• [TASK TO CARRY OUT] Beginning at the first line of the data, print each line exactly, stopping after the line that contains "SC.camera = cam".
## Start GIVEN DATA
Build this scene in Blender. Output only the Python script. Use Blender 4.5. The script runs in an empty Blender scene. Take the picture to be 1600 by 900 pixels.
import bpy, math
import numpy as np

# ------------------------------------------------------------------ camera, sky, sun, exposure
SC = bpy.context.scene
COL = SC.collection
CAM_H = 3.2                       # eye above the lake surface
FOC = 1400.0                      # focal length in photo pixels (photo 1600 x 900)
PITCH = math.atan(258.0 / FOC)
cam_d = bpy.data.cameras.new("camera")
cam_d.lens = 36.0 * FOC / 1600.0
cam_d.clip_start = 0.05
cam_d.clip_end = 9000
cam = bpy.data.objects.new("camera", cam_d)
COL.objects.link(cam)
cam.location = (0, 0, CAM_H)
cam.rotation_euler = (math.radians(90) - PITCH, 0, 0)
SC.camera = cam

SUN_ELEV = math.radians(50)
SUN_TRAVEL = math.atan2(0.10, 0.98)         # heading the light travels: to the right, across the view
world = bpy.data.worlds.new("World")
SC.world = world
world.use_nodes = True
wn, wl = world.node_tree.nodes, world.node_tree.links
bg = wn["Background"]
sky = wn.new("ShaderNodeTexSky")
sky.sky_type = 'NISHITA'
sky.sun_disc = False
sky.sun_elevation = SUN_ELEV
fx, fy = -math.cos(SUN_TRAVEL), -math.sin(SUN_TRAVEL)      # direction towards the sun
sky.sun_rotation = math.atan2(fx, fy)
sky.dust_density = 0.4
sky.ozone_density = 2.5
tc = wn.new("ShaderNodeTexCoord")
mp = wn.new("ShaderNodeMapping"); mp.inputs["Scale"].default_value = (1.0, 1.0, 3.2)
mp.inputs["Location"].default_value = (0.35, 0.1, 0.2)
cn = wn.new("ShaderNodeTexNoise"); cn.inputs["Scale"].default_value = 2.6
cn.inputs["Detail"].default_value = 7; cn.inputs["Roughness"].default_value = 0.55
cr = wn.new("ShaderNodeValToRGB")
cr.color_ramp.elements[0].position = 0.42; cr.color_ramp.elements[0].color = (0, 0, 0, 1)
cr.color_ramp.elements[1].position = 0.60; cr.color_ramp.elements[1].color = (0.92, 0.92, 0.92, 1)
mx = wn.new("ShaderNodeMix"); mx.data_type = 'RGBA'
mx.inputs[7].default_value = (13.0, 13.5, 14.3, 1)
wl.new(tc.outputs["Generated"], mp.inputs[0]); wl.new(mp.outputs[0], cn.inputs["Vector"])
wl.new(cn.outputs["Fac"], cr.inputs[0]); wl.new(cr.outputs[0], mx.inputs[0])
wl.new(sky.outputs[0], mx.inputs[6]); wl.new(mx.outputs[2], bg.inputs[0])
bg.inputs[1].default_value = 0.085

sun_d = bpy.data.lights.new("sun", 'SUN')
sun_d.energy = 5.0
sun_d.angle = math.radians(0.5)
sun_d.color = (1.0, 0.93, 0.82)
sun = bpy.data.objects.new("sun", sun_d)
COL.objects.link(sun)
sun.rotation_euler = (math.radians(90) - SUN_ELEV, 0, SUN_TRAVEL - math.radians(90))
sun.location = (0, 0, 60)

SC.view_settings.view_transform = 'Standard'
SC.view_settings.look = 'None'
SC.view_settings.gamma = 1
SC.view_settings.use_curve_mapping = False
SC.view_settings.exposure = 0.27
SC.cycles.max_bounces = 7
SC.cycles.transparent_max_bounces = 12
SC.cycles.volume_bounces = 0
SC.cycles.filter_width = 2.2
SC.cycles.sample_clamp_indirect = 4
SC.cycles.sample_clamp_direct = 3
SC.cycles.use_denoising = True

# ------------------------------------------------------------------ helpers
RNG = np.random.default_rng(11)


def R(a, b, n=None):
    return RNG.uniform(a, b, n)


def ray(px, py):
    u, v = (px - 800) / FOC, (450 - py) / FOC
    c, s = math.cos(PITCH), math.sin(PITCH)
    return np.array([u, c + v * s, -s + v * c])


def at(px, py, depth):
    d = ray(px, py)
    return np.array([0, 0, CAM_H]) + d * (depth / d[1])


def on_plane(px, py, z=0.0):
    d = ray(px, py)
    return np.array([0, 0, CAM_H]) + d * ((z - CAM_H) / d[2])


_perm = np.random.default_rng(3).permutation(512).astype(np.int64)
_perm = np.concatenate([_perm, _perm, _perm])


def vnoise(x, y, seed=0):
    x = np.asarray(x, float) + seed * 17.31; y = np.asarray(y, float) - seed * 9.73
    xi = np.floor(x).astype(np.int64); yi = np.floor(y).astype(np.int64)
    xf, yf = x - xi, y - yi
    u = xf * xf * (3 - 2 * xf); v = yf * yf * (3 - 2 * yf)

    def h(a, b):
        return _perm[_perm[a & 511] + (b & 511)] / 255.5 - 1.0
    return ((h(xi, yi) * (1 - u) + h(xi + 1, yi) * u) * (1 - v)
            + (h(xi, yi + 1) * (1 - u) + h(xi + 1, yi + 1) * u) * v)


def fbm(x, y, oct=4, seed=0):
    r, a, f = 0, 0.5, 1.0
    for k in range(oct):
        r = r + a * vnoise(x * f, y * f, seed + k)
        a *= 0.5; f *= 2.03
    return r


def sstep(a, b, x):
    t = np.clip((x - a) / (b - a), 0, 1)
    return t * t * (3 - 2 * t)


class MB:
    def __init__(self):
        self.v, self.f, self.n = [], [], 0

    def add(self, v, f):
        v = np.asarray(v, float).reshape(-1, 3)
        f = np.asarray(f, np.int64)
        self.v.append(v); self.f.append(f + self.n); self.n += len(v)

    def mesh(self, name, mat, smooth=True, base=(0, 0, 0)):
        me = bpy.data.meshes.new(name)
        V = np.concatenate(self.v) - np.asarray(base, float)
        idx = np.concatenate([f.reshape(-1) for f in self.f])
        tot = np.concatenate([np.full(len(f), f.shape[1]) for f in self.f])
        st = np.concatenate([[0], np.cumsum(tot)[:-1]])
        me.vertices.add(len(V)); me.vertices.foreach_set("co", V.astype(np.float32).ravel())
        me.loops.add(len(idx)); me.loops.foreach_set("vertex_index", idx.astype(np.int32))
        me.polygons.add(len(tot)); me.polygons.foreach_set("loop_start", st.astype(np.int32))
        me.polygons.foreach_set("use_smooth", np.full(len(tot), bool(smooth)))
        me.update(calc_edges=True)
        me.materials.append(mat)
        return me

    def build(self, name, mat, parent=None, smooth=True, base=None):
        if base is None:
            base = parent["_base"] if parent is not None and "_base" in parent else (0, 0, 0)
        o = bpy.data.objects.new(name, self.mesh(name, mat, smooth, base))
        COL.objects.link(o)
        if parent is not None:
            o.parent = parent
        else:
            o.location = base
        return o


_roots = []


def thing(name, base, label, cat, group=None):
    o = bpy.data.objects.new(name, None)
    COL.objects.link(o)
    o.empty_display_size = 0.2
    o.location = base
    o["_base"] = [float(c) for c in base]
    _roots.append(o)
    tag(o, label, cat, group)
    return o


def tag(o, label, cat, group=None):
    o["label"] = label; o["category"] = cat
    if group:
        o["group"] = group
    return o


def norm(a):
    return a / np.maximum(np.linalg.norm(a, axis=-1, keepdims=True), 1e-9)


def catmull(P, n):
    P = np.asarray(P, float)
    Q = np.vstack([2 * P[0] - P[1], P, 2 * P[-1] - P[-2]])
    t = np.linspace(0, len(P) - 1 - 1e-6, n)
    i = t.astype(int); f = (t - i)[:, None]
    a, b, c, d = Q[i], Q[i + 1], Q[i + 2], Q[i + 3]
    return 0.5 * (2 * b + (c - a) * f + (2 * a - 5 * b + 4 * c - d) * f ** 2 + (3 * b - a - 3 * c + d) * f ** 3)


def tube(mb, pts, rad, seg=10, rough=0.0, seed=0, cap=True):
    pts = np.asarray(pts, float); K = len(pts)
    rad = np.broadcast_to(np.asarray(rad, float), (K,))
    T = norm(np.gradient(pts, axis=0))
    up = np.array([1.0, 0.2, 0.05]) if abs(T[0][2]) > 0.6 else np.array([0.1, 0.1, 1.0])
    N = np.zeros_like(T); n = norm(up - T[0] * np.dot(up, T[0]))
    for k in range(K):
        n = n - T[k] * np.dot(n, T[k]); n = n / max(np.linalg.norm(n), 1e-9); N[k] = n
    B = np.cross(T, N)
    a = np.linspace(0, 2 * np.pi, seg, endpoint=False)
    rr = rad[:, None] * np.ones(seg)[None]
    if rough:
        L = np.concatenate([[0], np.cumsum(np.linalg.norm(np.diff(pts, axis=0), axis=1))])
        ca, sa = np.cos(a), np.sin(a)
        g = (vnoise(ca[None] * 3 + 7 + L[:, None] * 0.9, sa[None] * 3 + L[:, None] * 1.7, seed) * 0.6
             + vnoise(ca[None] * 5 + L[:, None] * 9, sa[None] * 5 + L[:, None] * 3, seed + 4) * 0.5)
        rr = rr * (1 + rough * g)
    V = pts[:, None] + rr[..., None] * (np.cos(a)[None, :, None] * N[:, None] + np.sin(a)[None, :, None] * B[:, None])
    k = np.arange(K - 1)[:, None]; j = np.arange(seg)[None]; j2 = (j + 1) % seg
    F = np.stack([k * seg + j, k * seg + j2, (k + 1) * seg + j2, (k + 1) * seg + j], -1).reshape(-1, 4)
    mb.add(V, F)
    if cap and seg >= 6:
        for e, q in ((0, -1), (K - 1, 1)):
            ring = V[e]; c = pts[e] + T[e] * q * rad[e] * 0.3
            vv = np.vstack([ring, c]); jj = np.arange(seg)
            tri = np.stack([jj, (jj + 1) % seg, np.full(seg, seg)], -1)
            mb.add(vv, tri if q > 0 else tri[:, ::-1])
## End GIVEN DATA
• [EXPECTED ANSWER]
Build this scene in Blender. Output only the Python script. Use Blender 4.5. The script runs in an empty Blender scene. Take the picture to be 1600 by 900 pixels.
import bpy, math
import numpy as np

# ------------------------------------------------------------------ camera, sky, sun, exposure
SC = bpy.context.scene
COL = SC.collection
CAM_H = 3.2                       # eye above the lake surface
FOC = 1400.0                      # focal length in photo pixels (photo 1600 x 900)
PITCH = math.atan(258.0 / FOC)
cam_d = bpy.data.cameras.new("camera")
cam_d.lens = 36.0 * FOC / 1600.0
cam_d.clip_start = 0.05
cam_d.clip_end = 9000
cam = bpy.data.objects.new("camera", cam_d)
COL.objects.link(cam)
cam.location = (0, 0, CAM_H)
cam.rotation_euler = (math.radians(90) - PITCH, 0, 0)
SC.camera = cam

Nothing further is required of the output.